I'm sorry, all I've got today is the transcript of an email I sent last night, bad grammer and all, I was in a bit of a flap so go easy on me:

....It was fine until this evening, just, well Tuesday,
work, shopping, walking the dogs...I was late home and
I thought I'd give them a bit of a treat, so instead
of the usual walk I took them Forte Hall, one of the
places we'd normally go on a Sunday for a longer walk.
And I lost Toffee.

It's a park, maybe 2 miles from the house, not a
swings and roundabouts park but lakes, and woods and
lots of little pathways that back on to local
farmland. He's good now, he goes, disappears from
sight, he just loves undergrowth, but when I whistle
he comes back eventually.

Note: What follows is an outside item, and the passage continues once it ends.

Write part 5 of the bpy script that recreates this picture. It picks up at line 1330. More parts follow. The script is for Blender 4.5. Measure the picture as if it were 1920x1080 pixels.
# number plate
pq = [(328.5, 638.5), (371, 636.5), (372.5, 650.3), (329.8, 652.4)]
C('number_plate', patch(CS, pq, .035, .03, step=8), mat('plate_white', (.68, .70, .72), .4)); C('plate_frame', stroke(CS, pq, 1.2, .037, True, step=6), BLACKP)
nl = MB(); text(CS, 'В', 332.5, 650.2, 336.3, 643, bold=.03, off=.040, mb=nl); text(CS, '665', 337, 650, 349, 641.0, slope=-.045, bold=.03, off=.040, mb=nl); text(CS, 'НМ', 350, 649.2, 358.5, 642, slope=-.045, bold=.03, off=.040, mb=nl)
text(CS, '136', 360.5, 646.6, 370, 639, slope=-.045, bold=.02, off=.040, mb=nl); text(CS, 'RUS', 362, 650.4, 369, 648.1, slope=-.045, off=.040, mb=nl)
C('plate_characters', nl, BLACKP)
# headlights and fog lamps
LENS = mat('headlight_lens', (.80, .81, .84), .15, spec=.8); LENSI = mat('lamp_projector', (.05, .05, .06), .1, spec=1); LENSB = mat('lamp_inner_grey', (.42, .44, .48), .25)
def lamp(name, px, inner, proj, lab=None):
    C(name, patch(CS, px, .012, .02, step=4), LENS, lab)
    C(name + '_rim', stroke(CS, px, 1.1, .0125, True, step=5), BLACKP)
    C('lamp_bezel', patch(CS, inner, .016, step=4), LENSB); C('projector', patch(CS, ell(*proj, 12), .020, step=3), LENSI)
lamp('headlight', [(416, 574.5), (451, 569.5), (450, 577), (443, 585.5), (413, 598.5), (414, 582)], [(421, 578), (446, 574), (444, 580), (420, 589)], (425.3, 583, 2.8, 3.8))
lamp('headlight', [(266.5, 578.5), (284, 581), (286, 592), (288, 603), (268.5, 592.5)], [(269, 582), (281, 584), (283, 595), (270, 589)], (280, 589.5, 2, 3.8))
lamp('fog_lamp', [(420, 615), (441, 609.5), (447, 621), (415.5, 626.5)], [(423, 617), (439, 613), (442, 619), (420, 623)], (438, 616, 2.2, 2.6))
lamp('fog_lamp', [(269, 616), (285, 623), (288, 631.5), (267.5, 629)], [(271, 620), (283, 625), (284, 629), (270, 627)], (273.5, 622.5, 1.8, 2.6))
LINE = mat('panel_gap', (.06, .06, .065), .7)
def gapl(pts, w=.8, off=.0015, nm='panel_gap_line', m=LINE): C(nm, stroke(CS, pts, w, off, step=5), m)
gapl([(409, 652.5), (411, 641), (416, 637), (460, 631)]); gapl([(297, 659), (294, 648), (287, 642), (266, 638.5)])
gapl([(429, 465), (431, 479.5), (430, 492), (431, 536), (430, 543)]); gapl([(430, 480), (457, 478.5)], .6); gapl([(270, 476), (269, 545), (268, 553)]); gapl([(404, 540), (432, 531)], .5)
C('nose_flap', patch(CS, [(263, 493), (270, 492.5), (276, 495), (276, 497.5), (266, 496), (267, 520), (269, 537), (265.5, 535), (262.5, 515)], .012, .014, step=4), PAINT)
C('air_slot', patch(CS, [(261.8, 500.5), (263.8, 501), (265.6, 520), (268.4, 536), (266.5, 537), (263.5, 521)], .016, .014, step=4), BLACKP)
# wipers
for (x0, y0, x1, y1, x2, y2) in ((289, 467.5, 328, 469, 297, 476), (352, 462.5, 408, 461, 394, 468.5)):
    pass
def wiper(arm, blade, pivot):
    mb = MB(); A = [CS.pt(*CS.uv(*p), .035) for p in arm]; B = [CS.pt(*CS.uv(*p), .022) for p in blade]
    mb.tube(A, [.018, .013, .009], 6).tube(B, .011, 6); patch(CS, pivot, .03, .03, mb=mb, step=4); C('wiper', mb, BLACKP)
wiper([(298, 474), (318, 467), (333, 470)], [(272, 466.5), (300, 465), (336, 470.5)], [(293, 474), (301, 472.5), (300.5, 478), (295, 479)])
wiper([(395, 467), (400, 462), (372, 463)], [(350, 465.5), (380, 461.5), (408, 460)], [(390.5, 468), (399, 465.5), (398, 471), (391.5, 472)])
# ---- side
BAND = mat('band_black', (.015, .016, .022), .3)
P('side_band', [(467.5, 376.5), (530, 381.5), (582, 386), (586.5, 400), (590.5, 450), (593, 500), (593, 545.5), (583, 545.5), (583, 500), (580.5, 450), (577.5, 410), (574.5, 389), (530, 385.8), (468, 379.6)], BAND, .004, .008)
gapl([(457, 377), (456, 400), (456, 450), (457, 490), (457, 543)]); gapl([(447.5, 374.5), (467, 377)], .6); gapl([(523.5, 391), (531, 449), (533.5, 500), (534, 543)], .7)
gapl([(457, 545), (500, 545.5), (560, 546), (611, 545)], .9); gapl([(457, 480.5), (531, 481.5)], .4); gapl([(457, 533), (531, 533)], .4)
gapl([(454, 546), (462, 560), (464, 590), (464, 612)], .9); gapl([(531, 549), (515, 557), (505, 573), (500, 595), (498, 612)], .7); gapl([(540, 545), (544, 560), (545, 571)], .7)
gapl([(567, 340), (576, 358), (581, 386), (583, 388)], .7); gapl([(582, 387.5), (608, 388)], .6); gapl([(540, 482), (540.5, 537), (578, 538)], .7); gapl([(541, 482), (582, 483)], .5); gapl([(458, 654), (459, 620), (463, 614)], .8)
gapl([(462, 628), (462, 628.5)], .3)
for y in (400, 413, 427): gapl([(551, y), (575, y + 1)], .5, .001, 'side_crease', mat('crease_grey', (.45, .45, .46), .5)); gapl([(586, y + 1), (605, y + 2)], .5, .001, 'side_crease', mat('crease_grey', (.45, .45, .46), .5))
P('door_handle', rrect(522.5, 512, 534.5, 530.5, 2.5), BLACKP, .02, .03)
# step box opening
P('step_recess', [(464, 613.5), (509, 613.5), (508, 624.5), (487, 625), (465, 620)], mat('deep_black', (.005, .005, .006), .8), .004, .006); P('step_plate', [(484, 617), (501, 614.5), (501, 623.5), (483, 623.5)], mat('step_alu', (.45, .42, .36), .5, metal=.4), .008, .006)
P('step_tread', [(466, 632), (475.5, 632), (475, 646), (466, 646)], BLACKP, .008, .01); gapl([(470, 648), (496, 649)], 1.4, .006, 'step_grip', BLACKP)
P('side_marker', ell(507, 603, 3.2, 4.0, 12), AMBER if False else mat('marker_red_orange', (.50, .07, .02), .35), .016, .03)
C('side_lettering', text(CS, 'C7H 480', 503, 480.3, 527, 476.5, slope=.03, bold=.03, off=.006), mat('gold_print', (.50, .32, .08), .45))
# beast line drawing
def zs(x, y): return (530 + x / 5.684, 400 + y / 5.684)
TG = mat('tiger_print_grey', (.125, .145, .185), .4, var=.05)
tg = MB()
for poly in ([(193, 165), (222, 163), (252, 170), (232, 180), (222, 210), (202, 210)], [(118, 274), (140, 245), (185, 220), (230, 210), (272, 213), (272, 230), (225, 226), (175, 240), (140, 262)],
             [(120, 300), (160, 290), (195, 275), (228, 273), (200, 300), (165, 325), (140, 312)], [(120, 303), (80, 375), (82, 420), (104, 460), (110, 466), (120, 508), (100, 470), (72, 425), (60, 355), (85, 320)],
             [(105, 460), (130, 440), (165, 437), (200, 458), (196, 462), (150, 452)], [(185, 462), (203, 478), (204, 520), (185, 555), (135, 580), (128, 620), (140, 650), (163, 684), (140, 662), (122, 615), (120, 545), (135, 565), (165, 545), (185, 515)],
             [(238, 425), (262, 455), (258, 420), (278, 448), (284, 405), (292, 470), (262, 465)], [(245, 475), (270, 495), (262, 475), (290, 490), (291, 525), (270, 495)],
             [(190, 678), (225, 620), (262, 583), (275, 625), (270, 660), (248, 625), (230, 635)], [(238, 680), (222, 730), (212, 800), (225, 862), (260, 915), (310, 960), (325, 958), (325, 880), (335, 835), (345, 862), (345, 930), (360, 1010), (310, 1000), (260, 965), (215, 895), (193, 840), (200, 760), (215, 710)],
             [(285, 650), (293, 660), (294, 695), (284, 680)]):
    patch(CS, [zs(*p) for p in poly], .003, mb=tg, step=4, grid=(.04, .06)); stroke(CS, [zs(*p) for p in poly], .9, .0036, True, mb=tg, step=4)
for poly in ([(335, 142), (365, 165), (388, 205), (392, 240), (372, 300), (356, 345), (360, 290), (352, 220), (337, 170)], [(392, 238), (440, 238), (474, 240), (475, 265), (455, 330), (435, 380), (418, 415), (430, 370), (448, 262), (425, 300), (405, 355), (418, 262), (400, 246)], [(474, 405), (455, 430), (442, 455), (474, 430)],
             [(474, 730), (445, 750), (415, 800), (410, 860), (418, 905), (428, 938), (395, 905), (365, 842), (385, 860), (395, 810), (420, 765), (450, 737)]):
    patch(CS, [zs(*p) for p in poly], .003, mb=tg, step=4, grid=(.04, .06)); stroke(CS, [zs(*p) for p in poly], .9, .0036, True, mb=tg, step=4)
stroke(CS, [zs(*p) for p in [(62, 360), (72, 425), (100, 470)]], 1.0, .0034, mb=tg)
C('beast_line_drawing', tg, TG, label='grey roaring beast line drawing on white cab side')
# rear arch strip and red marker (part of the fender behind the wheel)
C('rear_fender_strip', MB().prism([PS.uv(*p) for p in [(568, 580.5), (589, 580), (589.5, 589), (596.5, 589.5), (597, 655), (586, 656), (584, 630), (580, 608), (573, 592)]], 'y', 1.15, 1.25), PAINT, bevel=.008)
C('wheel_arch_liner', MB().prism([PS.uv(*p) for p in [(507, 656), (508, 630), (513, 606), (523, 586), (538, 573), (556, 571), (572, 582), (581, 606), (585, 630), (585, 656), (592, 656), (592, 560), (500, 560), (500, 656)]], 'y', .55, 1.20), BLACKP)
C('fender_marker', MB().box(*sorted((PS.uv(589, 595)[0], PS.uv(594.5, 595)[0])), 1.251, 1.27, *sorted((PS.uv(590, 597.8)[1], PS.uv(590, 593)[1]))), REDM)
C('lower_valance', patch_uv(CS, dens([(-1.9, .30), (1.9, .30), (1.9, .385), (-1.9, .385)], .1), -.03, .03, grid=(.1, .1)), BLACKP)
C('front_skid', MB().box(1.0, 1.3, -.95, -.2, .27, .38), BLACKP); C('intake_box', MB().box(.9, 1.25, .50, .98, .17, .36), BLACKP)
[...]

It wasn't always like that,
he used to disappear for ages and we’ve had a few
arguments, you know, but he hasn't done that for the
past 2 years.

Except tonight. He went, I whistled, we (me and
Charlie) carried on whistling, I clapped my hands,
shouted his name...by this time, if he's within
earshot he knows I'm annoyed and generally creeps
out of the undergrowth looking peevish and sorrowful.
But tonight he just didn't show up at all. We walked
for ages, then went back to the spot that we'd left,
just in case. I'd walked us down one of the footpaths
through the woods. And it goes dark now at around
7.30, seriously dark. They shut the park gates at
sunset...so I took Charlie back there and sure enough
the park keeper was hovering around the car looking
surly. I explained, and then parked the car outside, I
left Charlie in there, poor sod in the dark in the
car, and went back in.

It's cold too, I'm in a T-shirt, wandering around in
the dark in the woods, just calling and whistling. By
now he'd been gone for nearly an hour and a half.
There's a lane through a hedge, bordering one side,
and I was terrified perhaps that he might have been
run over, but there was no sign, I walked the entire
length and then pushed back through the hedge. I
walked two full circuits of the park, every path I
knew, and off the beaten track and ended up back in
the car park...where I'm sorry but it was well after
nine by now I just sat on the kerb and cried, I really
thought I'd lost him.

I thought I'd give it just one more go, there's a
stream that he loves, and I walked back down through
the woods to there, more in desperation than
expectation, but, well, you know? But he wasn't there
either. By now I was thinking almost as much of
Charlie locked in the car, when - yup, just when you'd
given up, the little bastard, sodden, mournful,
covered in brambles, just 10 feet off the path.

I couldn't do angry, I was so, so relieved, (I really
thought I'd lost him this time ######), just a
"c'mon", and I think he felt the same way too. We had
a very quite walk back to the car, and he went no
further than 3 feet away from me, he didn't wag his
tail until we got through our own front door, and he's
flaked out on the settee.

sigh, I mean big "sigh"

5 comments:

Wendy said...

Oh my heavens! I was on the edge of my seat the whole time I read that. I was praying and praying your dog would be fine. I've lost my own dog more than once, in our woods. He gets his nose down and just gets onto something, or he sees a deer or something and takes off like a lion on the hunt. (he's 26 lbs) So I'm EVER so glad you all made it home safely.

AJH said...

It is so heart wrenching when pets go missing. I've spent hours looking for mine. I once had a particularly clever Corgi who could escape a max security prison and now my mom has a small border collie who likes to take herself for walks in the park after clearing the 6 foot fence.
Thank goodness Toffee is back! Unhurt I hope.

Blondie... said...

Ah Colin... I'm sorry you had to go through this. I don't have any wonderful words to convey...I just wish you hadn't had a scare like that. Poor Toffee...Poor Colin.

Hugs & Kisses to Toffee for being ok... Hugs & Kisses to you and hopes that today is better!

I just know how close a pet gets to my heart and only a hug & kiss can console the scares like that.

Miladysa said...

Sigh!!!! I too was on the edge of my seat! I am soooo pleased Toffee is OK (& Charlie too). Quite appropriate post too because I have a little Jack Russell pup who is going to be 'chipped' tomorrow. (£23 I think it will be worth it.)

Wendy said...

I think I'll get my Simon chipped too. It's $75 in the states ... but I'd feel better. Simon is a Corgi/Sheltie cross. Curious little critters.